2011-04-06



Risoleta C Pinto Pedro


AS CONTAS

Cenário: sala de espera de um consultório. Personagens: uma talvez mãe, uma talvez filha. Menina dos seus seis anos. Pede um lenço de papel à talvez mãe, e canetas. Abre o lenço em três folhas. Três páginas, sabê-lo-ei pouco depois. O lenço é para escrever. Escreve em cima do joelho sobre uma das páginas lenço. Depois, faz um pedido à provavelmente mãe, que esta recusa, com alguma impaciência, dizendo qualquer coisa parecida com: “Não! Agora descansa. Mesmo agora chegaste da escola! É demais!”

Eu não percebo, mas estou interessadíssima no que está a passar-se à minha frente. Olho-as indiscretamente, com vontade de entrar na cena. A certamente mãe, simpática, percebe-o claramente e esclarece-me de forma empática: “Quer que lhe passe contas. Nunca se farta.
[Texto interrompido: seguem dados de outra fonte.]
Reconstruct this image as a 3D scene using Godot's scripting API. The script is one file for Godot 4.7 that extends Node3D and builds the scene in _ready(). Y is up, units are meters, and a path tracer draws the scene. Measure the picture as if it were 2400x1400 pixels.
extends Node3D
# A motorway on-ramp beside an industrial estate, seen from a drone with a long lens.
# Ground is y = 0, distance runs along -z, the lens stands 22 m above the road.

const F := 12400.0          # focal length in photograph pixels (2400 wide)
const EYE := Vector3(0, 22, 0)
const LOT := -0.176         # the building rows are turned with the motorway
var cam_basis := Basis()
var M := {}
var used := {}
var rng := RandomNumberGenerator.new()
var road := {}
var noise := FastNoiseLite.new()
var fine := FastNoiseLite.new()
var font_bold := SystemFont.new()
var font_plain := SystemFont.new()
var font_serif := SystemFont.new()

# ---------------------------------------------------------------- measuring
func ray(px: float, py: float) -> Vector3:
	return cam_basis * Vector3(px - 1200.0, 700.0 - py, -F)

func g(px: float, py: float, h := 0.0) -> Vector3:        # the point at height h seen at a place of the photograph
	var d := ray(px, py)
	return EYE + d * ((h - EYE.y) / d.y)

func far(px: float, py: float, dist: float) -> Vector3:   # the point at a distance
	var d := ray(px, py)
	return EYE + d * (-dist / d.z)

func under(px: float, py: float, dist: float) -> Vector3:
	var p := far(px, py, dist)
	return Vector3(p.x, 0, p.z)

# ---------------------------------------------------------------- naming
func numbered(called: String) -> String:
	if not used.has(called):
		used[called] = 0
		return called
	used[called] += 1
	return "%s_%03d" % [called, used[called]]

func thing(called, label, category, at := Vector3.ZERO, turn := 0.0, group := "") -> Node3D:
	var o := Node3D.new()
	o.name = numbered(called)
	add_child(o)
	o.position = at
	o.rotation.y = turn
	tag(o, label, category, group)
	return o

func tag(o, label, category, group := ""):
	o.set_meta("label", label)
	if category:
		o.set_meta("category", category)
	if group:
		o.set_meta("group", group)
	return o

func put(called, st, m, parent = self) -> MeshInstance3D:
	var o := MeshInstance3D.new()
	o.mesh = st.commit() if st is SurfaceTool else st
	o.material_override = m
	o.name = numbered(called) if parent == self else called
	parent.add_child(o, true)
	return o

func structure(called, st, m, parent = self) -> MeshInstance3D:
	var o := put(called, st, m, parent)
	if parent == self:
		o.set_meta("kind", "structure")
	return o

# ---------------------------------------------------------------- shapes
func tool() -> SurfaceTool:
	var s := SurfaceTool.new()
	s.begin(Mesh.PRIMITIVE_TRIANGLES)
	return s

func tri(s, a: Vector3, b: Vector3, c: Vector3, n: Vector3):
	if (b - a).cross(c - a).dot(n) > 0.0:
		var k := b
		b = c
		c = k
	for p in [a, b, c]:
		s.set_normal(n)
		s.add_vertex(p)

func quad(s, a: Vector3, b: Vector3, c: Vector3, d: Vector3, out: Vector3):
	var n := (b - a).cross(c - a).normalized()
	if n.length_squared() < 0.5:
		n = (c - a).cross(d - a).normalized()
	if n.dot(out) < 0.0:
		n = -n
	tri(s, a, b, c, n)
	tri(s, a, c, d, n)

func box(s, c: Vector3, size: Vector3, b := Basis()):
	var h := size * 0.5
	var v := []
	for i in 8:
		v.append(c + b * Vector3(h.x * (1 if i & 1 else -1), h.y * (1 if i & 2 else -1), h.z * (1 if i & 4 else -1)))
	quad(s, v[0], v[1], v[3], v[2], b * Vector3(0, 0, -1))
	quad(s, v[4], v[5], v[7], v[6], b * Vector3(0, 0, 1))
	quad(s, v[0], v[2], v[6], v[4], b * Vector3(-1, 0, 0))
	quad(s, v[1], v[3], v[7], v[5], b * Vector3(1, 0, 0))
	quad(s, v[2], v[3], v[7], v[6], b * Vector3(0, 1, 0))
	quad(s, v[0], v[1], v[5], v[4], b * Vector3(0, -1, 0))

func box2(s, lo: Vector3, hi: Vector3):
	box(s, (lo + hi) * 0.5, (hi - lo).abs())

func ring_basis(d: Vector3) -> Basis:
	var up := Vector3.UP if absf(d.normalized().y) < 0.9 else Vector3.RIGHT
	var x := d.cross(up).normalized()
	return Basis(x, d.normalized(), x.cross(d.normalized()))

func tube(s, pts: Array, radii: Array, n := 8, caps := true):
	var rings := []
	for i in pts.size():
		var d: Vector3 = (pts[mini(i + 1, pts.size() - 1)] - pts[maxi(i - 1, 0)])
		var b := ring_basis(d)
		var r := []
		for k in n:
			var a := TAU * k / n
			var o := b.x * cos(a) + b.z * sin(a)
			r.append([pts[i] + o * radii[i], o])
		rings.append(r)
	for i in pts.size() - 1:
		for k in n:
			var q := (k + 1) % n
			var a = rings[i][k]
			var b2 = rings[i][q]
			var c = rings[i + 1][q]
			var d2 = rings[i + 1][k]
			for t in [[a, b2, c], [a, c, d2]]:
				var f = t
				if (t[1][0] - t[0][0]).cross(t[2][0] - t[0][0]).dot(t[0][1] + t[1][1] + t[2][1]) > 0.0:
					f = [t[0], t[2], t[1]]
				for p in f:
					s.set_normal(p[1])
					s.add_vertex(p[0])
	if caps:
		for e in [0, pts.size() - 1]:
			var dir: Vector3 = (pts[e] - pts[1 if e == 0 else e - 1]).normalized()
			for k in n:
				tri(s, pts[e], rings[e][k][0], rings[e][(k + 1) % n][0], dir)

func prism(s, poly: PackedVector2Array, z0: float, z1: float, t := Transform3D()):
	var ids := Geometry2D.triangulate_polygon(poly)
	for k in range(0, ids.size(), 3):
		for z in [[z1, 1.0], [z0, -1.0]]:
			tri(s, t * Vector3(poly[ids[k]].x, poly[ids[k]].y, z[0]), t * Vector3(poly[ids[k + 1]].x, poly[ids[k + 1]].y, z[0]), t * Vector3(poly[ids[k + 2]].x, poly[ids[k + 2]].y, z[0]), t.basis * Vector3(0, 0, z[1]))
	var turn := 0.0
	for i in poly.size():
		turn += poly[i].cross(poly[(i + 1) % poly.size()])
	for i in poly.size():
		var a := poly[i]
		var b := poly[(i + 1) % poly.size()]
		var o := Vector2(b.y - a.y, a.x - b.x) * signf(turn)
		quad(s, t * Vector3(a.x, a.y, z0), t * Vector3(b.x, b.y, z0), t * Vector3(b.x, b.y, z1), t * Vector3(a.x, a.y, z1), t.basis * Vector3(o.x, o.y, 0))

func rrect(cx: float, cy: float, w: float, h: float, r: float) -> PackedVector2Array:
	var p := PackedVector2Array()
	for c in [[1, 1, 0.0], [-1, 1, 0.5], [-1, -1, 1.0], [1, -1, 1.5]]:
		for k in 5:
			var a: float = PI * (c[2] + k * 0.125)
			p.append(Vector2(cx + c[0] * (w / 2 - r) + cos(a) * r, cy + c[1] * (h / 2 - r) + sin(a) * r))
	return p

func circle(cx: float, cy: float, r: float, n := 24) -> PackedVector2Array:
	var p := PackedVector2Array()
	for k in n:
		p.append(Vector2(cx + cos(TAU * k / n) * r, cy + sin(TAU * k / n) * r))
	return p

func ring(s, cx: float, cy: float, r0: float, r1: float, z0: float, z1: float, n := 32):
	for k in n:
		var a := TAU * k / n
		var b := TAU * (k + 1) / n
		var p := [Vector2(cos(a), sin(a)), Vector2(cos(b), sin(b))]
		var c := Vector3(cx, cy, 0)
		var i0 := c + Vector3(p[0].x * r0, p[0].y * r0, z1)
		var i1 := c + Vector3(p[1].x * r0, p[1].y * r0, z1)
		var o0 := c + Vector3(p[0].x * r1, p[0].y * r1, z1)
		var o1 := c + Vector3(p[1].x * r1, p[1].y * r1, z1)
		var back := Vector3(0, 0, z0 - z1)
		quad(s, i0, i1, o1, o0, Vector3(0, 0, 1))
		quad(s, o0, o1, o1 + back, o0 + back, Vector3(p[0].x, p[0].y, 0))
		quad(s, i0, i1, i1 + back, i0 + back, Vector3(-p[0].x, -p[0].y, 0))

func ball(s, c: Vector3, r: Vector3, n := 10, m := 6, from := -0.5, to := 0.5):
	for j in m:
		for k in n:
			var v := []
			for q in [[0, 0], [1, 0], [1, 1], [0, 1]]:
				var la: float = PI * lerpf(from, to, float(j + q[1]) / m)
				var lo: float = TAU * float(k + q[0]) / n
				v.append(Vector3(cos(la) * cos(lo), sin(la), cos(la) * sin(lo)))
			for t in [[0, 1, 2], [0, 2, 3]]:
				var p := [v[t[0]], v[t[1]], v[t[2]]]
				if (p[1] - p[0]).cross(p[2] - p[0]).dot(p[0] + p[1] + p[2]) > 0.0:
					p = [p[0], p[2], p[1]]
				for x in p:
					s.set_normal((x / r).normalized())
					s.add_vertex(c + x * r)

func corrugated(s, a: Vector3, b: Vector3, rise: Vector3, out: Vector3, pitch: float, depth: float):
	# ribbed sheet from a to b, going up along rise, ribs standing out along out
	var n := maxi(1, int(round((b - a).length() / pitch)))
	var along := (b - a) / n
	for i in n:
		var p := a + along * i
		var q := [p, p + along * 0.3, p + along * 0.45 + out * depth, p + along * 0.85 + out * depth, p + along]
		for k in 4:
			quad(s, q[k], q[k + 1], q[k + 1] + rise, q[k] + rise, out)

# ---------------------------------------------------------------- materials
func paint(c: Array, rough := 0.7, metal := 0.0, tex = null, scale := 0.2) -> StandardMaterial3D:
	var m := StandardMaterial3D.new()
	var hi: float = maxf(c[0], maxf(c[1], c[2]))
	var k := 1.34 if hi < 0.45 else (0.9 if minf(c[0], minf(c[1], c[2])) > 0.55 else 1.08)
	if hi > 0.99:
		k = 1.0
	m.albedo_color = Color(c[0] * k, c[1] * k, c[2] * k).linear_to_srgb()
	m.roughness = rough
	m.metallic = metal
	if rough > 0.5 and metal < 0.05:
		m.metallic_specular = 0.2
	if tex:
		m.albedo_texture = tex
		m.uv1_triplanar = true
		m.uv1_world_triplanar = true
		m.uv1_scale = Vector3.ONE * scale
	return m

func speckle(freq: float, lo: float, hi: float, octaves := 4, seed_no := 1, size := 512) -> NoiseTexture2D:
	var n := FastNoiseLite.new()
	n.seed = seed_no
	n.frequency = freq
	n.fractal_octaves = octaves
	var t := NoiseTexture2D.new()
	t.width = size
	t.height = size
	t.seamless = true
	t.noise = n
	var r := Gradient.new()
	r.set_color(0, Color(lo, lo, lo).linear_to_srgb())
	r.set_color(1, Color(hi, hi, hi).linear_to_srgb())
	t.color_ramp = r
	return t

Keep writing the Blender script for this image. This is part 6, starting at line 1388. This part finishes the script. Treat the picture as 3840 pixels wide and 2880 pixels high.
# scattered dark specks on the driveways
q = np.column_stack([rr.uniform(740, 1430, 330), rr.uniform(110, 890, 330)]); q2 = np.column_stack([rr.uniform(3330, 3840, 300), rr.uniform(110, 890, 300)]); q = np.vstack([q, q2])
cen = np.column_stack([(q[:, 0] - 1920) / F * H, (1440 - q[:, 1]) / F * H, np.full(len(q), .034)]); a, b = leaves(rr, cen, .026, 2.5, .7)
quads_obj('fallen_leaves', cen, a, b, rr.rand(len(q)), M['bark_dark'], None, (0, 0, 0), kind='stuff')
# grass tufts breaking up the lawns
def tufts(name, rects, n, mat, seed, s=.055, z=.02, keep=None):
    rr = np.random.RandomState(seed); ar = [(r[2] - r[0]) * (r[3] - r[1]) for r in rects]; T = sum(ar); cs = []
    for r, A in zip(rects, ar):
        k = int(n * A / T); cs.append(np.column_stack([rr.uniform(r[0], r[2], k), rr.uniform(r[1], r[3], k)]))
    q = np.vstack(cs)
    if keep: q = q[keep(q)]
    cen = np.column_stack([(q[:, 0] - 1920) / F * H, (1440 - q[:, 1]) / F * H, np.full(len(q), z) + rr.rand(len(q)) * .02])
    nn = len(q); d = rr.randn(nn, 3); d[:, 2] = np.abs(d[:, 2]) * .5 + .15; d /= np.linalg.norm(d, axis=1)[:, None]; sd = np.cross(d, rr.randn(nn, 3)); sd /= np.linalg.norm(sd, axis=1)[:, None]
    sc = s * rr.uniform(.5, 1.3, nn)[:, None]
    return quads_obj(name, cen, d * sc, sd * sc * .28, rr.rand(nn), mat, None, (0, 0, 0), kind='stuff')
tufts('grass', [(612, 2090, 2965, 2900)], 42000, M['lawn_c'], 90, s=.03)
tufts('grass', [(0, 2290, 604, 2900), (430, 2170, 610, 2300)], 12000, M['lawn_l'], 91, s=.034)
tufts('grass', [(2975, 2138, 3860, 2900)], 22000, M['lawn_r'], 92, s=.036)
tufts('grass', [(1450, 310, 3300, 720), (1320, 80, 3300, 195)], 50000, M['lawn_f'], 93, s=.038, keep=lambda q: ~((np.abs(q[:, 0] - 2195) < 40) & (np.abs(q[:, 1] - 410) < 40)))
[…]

Faz todos os trabalhos das férias logo no primeiro dia.” Eu estou pasmada. Olho ambas com ternura, olho a certamente filha, com saudades da que fui, olho a certamente mãe com alguma pena, por não perceber a pérola que tem certamente por filha. Isto existe?! A menina de seis anos faz todos os trabalhos de férias no primeiro dia! E a mãe… queixa-se?! Apetece-me ser a menina, para desculpar a mãe. A mãe não é culpada. Apenas… isto é demasiado incompreensível para ela. Metade da minha ternura vai para a menina, por ter de lutar, incompreendidamente, por aquilo que a faz feliz.

Eu, ou aquela em mim que cresceu, também não compreendo como pode uma criança divertir-se com contas, mas deve ser apenas um problema de memória, da minha parte. Especulo que algo deve ter acontecido na vida da menina que a faz divertir-se com contas. Uma professora excepcional? Uma realidade tal perante a qual até as contas parecem divertidas? Uma percepção excepcional que a leva a encontrar na Matemática o elemento jogo que realmente também tem?

Ela não insiste. Conforma-se. Já está habituada. Passa a si própria as contas, auto-suficiente. A mãe não desiste da desistência. Continua a insistir em que ela devia descansar. Mas ela não quer descansar, não precisa, ignora totalmente o desconselho. Como os adultos que ainda conseguem divertir-se como as crianças fazendo aquilo de que gostam, ela não está cansada. O que cansa é o cansaço, não o trabalho que se ama, que nos diverte. O cansaço não tem a ver com o trabalho, tem a ver com a falta de divertimento, com o fazer-se o que não se ama. Eu segredo ao Universo um desejo: que ela continue a divertir-se, que não se esqueça como é divertido fazer contas e escrever em guardanapos.

Vou até lá fora e volto. Já não estão na sala. Devem ter sido chamadas para dentro.

Aproximo-me de uma mesinha baixa em que não tinha reparado e dentro de uma bonita taça de vidro vejo canetas de cores; ao lado, folhas brancas de papel. Afinal, não teria sido preciso o guardanapo. Nem eu, nem a menina, reparáramos. Porque o importante era divertir-se, o importante eram as contas.